¿Cómo es posible que el hombre que «todo lo hizo bien» fuera arrojado fuera de la ciudad y eliminado como un malvado, blasfemo e injusto? Al revivir estos días aquellos hechos descubrimos con estupor que, siendo como somos, también nosotros hubiéramos condenado a Jesús, convirtiéndonos por eso en responsables de su muerte, quedando remitidos al perdón que Dios nos ofrece en la resurrección de su Hijo. La contemplación de la pasión de Jesús puede invitar al ateísmo: ¿dónde está Dios que tolera la injusticia?, o bien llevarnos a la conversión y confesión: Dios estaba compartiendo nuestra muerte y respondiendo a nuestra injusticia, ofreciéndonos la justicia y la santidad de su Hijo.
La pasión de Jesús es un hecho, algo que ocurrió; un escándalo, porque un justo es eliminado por dos tribunales, el resultado de una decisión de las autoridades judías y romanas para las que Jesús no encaja en la realidad previa existente, eliminando su persona; un signo, el ajusticiado no responde a la violencia con violencia sino con amor y perdón; un misterio, ya que Dios está implicado en la muerte de este justo para la vida de todos los justos.
La muerte de Jesús fue el resultado de una traición a la amistad: la de Judas, pero también la del resto de los discípulos y apóstoles que en la dificultad huyen, la del pueblo que pasa del entusiasmo a pedir la crucifixión; una traición a la historia por parte de las autoridades judías, que no reconocen al Mesías largamente esperado; una traición a la justicia, hecha por Pilato, cuyo escepticismo reproduce el drama de un mundo que pretende acoger la verdad en la medida que sea domesticada; traición de quienes negamos y abandonamos la verdad y la justicia debidas a los pobres, que son el lugar concreto donde permanece Jesús.
La divina paradoja consiste en que lo que quieren quitarle, él lo da anticipadamente por voluntad propia: «a mí nadie me quita la vida, soy yo el que la entrega voluntariamente». Frente a la omnino oblivisci provocada por el pathos de la angustia; ajeno al ocultamiento o voluntad de huir, olvidando su identidad y misión; por encima de los acontecimientos históricos, Jesús sabe que está llevando a cabo el plan del Padre de entregar al Hijo por la salvación del mundo, convirtiéndose desde entonces la Cruz de Jesucristo en la clave del perdón de nuestros pecados y de la necesaria actitud de agradecimiento.

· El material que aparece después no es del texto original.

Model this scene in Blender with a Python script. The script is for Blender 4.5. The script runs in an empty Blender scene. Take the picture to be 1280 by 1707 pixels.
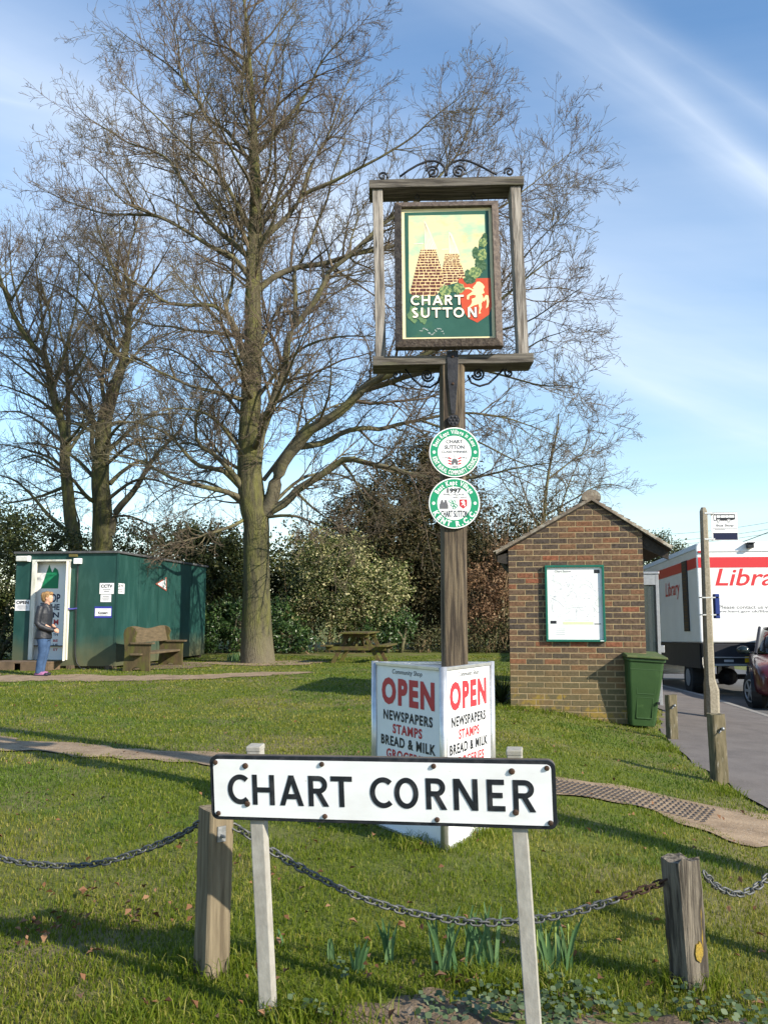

En las palabras dirigidas a los soldados que van a detenerle: «si me buscáis a mí, dejar marchar a estos», se manifiesta la intención última que Jesús da a su muerte. Jesús interpreta y anticipa su muerte dándose a sí mismo para la vida del mundo, adentrándonos así en la intención redentora de su muerte, en la muerte vicaria y sustitutoria de Jesucristo: él es el justo entregado a la muerte para que los que merecemos la perdición seamos salvados; universaliza su muerte como don de la vida, como el lugar de la manifestación de Dios como perdón y justificación del pecador, a la vez que como desenmascaramiento del pecado: donde estaba el pecado, destruyendo la relación del hombre con Dios, Jesús va a poner su sangre para destruir ese pecado, es decir, su vida para que nosotros tengamos vida.
La pasión es un acontecimiento del pasado que pervive y es contemporáneo del hombre. La relación del hombre con Dios no está determinada por el tiempo, sino que se trata de una relación con alguien que perteneciendo a la eternidad es inmediato a cada hombre por su sacrificio redentor. Mientras un solo hombre peregrine, su obra está por concluir. Mientras dure la historia no ha consumado su misión, y nuestra tarea consistirá en revivirla para identificarnos con sus frutos: la paz y el perdón.